My understanding is that when you say Alpha a = new Beta();, the compiler checks for Alpha.foo, but the JVM will actually run Beta.foo. For one thing, Beta does have a foo method whose signature matches the call. For another, I thought varargs methods only run when there's no other method available that matches the call. So that's two reasons I think Alpha.foo shouldn't be run. What part of this understanding is wrong?

Thanks!

class Alpha {

    public void foo(String... args) { //if this were String args, then it makes sense
        System.out.print("Alpha:foo");
    }

    public void bar(String a) {
        System.out.print("Alpha:bar");
    } }

public class Beta extends Alpha {

    public void foo(String a) {
        System.out.print("Beta:foo");
    }

    public void bar(String a) {
        System.out.print("Beta:bar");
    }

    public static void main(String[] arg) {
        Alpha a = new Beta();
        Beta b = (Beta) a;
        a.foo("test");//confusing line
        b.foo("test");
        a.bar("test");
        b.bar("test");
    } }

Edit: I think I know where I misunderstood things now. I thought that in a SuperClass sc = new SubClass(); situation, whatever method is called on sc will be searched for in SubClass at runtime, although they'll be searched in SuperClass at compile-time. It turns out, as I now think I understand, that whatever method is called on sc will be searched for in SuperClass at both compile-time and run-time, UNLESS SubClass has provided a "better" version of the method. Then, even at compile-time, the compiler will know the method to invoke is the SubClass version.

Answer 1

A method with a String[] or String... parameter and a method with a String parameter do not share the same signature. A string array is an entirely separate type, so it's a standard overload and polymorphism is not taking place. The compiler sees it's an instance of type "Alpha" and invokes the foo method found there. The foo method in Beta is not called because it is not actually an override of the Alpha version.

(This is where the @Override annotation comes in handy. If you tried to use it on the Beta version of foo, you'd get a compiler error.)

Answer 2

Method overloading is realized at compile-time, method overriding - at runtime.

In your case, the foo in Beta does not override foo in Alpha. It overloads it with different arguments (You can prove this by adding the @Override annotation, which is a best practice for detecting such not-so-obvious potential problems).

Another sneaky thing here is that you can't invoke Alpha#foo(..) from a reference of Beta - i.e. b.foo("test") will always invoke the non-varargs method. As of why this happens, see this question

Answer 3

Since a and b "foo()" methods does not have the same signature, b "foo()" method doesn't override a "foo()" method.

For that reason, when you call "a.foo()", Alpha.foo().

To verify that, you can try to put an "@Override" annotation on "b.foo()" method. This will result in a compilation error (since "b.foo()" overrides nothing).

Answer 4

When you say Super a = new Sub(); and do a a.methodCall(); following rule applies..

See if sub class has a method that overrides method in super class and calls it.

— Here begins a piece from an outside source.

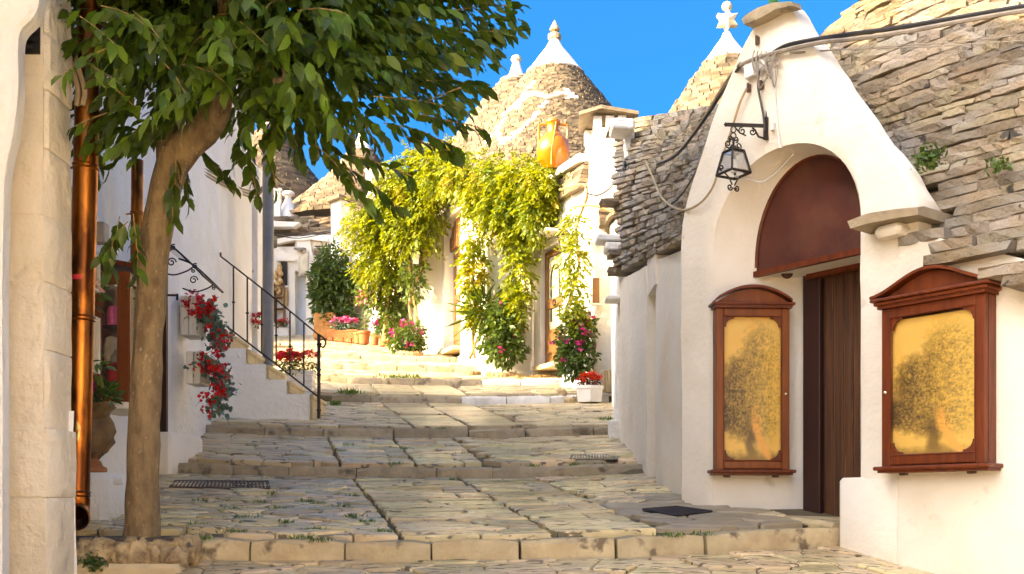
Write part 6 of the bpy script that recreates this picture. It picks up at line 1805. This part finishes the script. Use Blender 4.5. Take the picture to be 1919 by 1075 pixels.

But here method in sub class does not overrides but overloads the method in super hence an implementation of superclass is called. When you make arguments to the two methods same. Then overriding principle applies.

Answer 5

Overriding comes at run time, here in your case you are not overriding foo method as parameters of methods in super class and sub class are different.A method with a String[] or String... parameter and a method with a String parameter are not same.